Collection entries:
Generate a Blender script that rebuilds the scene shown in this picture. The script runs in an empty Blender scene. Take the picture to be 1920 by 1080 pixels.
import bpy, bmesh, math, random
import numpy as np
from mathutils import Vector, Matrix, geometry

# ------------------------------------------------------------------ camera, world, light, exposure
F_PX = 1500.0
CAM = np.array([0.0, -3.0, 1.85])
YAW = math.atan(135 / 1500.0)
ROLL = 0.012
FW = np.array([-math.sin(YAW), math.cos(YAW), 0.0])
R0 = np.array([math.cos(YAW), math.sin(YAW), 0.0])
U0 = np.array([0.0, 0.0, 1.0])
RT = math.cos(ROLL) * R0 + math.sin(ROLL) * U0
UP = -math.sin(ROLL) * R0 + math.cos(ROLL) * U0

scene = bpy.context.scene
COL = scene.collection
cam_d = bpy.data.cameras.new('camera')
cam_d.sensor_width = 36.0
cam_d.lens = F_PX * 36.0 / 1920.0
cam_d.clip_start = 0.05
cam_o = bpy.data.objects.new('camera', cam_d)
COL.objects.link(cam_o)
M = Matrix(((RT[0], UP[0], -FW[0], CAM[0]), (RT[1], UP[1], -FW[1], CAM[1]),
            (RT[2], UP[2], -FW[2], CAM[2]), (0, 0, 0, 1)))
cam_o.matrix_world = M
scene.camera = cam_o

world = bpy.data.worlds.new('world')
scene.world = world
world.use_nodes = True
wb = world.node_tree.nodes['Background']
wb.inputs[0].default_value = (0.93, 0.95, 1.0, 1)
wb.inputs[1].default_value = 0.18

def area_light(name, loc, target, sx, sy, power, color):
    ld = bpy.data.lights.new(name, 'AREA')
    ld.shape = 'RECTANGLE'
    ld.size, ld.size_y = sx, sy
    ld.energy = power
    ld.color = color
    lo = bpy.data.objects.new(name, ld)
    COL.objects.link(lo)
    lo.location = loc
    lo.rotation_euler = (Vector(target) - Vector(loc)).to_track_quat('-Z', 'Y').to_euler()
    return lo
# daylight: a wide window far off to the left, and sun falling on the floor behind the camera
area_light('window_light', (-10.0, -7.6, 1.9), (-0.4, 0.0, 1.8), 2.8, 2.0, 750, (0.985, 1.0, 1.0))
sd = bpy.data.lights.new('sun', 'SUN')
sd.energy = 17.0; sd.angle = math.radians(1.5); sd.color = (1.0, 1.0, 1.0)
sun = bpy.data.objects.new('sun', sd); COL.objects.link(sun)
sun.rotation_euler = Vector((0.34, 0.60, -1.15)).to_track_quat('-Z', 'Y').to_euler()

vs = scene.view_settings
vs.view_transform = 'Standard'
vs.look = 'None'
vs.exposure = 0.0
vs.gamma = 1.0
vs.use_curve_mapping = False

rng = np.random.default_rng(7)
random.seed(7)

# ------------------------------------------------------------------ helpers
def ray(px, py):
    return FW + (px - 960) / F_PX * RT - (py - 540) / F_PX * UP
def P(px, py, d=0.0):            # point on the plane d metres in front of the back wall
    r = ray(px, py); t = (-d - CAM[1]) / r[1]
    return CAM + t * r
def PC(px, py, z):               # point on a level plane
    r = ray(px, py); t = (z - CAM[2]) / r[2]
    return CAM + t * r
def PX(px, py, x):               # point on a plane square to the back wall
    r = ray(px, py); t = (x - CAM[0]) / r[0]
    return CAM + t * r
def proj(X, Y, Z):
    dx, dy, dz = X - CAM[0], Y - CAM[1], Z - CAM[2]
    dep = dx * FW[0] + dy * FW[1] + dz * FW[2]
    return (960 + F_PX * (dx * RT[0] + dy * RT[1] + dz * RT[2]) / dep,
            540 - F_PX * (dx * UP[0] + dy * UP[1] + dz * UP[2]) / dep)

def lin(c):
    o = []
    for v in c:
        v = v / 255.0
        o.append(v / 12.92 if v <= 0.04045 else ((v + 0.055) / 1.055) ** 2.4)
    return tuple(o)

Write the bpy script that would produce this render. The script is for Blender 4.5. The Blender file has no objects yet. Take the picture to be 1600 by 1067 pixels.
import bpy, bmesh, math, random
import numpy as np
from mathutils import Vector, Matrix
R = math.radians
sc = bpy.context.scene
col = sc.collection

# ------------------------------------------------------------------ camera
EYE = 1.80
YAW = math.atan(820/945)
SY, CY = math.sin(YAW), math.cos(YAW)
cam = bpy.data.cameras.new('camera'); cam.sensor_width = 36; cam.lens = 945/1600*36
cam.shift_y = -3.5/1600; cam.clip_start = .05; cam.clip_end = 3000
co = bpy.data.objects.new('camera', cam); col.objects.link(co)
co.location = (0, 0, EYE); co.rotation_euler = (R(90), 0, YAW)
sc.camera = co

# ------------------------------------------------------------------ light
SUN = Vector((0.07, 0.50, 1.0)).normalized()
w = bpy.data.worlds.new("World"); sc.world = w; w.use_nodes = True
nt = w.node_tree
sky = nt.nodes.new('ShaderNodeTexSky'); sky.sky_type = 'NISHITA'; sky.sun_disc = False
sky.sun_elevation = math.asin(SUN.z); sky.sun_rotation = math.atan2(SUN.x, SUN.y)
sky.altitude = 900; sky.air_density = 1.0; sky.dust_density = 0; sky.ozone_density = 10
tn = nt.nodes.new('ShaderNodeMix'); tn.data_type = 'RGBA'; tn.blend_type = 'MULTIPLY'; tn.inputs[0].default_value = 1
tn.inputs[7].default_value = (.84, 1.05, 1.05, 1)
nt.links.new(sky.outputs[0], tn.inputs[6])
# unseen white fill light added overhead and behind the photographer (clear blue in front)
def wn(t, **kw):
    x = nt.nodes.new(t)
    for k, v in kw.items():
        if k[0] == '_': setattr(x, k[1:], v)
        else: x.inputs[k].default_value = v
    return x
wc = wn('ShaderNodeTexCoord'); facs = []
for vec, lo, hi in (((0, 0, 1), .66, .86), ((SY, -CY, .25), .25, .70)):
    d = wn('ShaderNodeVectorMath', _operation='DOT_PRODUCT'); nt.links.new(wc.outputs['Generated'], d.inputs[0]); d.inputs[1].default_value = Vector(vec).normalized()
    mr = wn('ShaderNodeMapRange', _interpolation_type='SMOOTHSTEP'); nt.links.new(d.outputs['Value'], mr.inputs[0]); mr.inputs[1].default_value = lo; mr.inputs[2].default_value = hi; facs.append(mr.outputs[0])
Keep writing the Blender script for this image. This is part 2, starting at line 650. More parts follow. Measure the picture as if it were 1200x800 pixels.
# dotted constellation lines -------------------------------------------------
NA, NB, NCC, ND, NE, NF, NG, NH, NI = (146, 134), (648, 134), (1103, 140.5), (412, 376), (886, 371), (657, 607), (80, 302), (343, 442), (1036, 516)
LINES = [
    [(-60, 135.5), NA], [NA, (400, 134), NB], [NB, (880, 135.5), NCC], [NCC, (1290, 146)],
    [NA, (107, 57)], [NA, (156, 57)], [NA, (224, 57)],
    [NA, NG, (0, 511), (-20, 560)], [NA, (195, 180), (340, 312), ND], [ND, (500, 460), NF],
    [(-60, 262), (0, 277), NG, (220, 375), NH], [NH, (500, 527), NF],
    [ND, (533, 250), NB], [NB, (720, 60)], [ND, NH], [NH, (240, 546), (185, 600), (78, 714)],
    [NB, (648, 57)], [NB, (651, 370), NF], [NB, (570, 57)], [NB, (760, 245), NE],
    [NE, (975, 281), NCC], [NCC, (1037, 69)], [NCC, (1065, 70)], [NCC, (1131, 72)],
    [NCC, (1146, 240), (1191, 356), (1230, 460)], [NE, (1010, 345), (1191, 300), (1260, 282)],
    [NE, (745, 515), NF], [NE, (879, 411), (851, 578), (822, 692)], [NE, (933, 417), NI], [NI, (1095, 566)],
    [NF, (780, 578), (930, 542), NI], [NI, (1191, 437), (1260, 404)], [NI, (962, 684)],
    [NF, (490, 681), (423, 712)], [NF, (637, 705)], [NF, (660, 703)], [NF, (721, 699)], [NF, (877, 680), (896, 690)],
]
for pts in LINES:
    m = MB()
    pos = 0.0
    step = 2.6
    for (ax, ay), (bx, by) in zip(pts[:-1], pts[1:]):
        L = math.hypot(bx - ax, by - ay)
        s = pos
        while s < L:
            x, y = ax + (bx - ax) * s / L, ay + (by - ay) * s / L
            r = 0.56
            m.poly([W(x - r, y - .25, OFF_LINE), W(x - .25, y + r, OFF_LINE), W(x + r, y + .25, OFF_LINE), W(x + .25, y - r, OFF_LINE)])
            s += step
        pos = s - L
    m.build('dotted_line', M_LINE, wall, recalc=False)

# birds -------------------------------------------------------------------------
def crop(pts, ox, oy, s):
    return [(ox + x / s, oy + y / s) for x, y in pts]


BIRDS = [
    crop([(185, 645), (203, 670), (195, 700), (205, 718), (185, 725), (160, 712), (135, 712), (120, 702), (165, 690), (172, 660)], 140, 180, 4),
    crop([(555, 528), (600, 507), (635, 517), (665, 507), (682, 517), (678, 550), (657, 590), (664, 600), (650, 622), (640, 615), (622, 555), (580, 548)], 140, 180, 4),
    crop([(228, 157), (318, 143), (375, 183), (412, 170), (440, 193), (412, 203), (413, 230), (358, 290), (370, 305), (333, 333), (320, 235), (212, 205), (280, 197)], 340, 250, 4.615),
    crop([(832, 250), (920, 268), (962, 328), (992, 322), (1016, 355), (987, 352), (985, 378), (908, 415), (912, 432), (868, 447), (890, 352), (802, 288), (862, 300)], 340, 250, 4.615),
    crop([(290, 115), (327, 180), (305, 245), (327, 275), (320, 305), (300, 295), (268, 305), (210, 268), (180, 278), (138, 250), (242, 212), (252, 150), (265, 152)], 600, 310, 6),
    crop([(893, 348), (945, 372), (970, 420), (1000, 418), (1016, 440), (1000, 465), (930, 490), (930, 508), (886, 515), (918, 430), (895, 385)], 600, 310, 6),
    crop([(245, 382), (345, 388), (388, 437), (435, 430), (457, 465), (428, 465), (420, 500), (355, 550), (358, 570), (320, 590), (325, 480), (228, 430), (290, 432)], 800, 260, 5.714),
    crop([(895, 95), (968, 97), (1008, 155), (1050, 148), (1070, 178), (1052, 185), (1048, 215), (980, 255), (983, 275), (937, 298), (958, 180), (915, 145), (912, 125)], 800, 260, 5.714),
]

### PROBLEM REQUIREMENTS
Starting at the first line of the records, print each line exactly, stopping after the line that contains "from mathutils import Vector, Matrix, geometry".

### EXERCISE SOLUTION
Generate a Blender script that rebuilds the scene shown in this picture. The script runs in an empty Blender scene. Take the picture to be 1920 by 1080 pixels.
import bpy, bmesh, math, random
import numpy as np
from mathutils import Vector, Matrix, geometry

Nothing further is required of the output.